Free enterprise and hard work

One hears a great deal about the virtues of individual enterprise in Norway. The whaling, shipping, and lumbering industries, most important in the nation’s economy, are almost entirely controlled by private companies. The owners of these companies do well. Agriculture is largely in the hands of individual farmers, who have to scratch hard for everything.

A Norwegian farm looks tough even to a Vermonter. Fields are nearly perpendicular. Thick stone walls run in all directions, but large boulders still squat immovably in the midst of the mowing. The Norwegians have the mountaineer’s usual wry joke about the legs of their cattle being shorter on one side. There are few modern farm buildings in southern Norway, but they are necessarily being erected in the German-devastated northern province of Einnmark. Houses are low, solid, old, and often roofed with sod, but electricity is fairly usual. It is accepted that rural power lines will go down every winter.

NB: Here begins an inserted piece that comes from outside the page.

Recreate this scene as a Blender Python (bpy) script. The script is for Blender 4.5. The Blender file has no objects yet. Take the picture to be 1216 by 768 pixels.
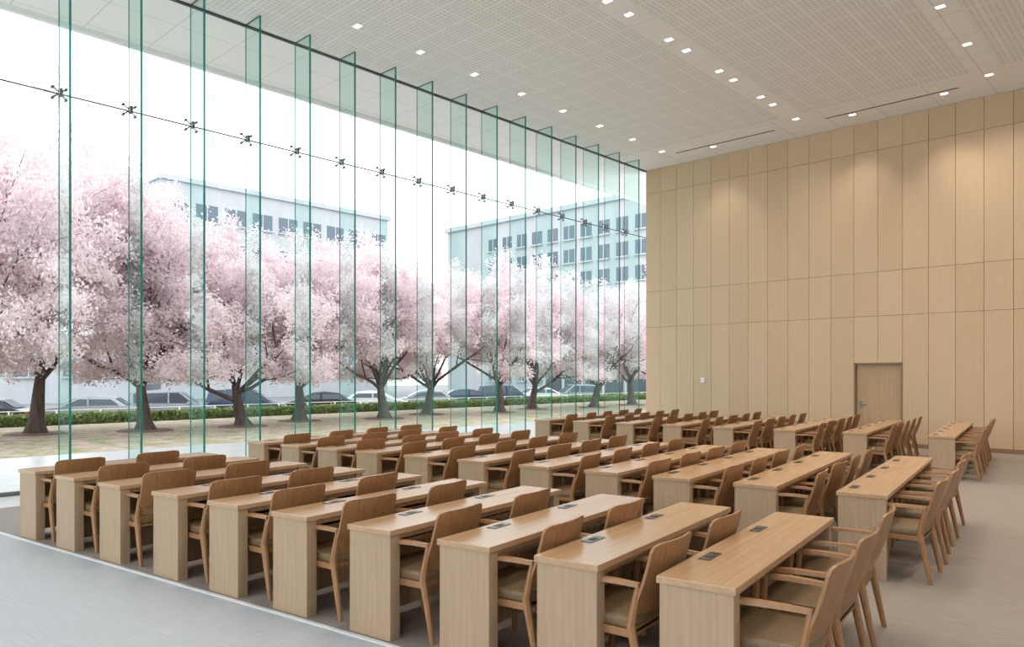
import bpy, bmesh, math, random
import numpy as np
from mathutils import Vector, Matrix
S=bpy.context.scene
COL=S.collection
random.seed(4)
# ---------------- layout constants (metres) -----------------
GX=-11.86      # glass wall plane
WY=18.4        # timber wall plane
CH=7.57        # ceiling height
RX=5.0; BY=-5.0
GZ=-.80        # parking level
# ---------------- materials ----------------
def srgb(r,g,b):
    f=lambda c:(c/255/12.92) if c/255<=0.04045 else ((c/255+0.055)/1.055)**2.4
    return (f(r),f(g),f(b),1)
def new_mat(name):
    m=bpy.data.materials.new(name); m.use_nodes=True
    nt=m.node_tree; b=nt.nodes['Principled BSDF']
    return m,nt,b
def simple(name,col,rough=.6,metal=0,spec=.5):
    m,nt,b=new_mat(name)
    b.inputs['Base Color'].default_value=col; b.inputs['Roughness'].default_value=rough
    b.inputs['Metallic'].default_value=metal; b.inputs['Specular IOR Level'].default_value=spec
    return m
def noisy(name,c1,c2,scale=(1,1,1),nscale=5,rough=.6,detail=4,bump=0,island=0,spec=.5,coord='Object'):
    m,nt,b=new_mat(name); N=nt.nodes; L=nt.links
    tc=N.new('ShaderNodeTexCoord'); mp=N.new('ShaderNodeMapping'); mp.inputs['Scale'].default_value=scale
    L.new(tc.outputs[coord],mp.inputs[0])
    nz=N.new('ShaderNodeTexNoise'); nz.inputs['Scale'].default_value=nscale; nz.inputs['Detail'].default_value=detail
    L.new(mp.outputs[0],nz.inputs['Vector'])
    rp=N.new('ShaderNodeMapRange'); rp.inputs[1].default_value=.3; rp.inputs[2].default_value=.7
    L.new(nz.outputs[0],rp.inputs[0])
    fac=rp.outputs[0]
    if island:
        ge=N.new('ShaderNodeNewGeometry')
        mm=N.new('ShaderNodeMix'); mm.data_type='FLOAT'; mm.inputs[0].default_value=island
        L.new(rp.outputs[0],mm.inputs[2]); L.new(ge.outputs['Random Per Island'],mm.inputs[3]); fac=mm.outputs[0]
        va=N.new('ShaderNodeVectorMath'); va.operation='SCALE'; va.inputs[0].default_value=(9,9,9)
        L.new(ge.outputs['Random Per Island'],va.inputs['Scale'])
        L.new(va.outputs[0],mp.inputs['Location'])
    mx=N.new('ShaderNodeMix'); mx.data_type='RGBA'; mx.inputs[6].default_value=c1; mx.inputs[7].default_value=c2
    L.new(fac,mx.inputs[0]); L.new(mx.outputs[2],b.inputs['Base Color'])
    b.inputs['Roughness'].default_value=rough; b.inputs['Specular IOR Level'].default_value=spec
    if bump:
        bp=N.new('ShaderNodeBump'); bp.inputs['Strength'].default_value=bump; bp.inputs['Distance'].default_value=.02
        L.new(nz.outputs[0],bp.inputs['Height']); L.new(bp.outputs[0],b.inputs['Normal'])
    return m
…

The Norwegians are able to concentrate cheerfully on the problems at hand. Their inevitable concern with international tensions does not seem to jangle their nerves, nor does it prevent them from planning for expansions and improvements possible only in a long peace. People look confident, and they display a spontaneous friendliness and curiosity about life and opinions in other countries which make the traveler in Norway feel like a minor ambassador. Whatever uncertainties may exist outside the country, the Norwegians are obviously sure of themselves.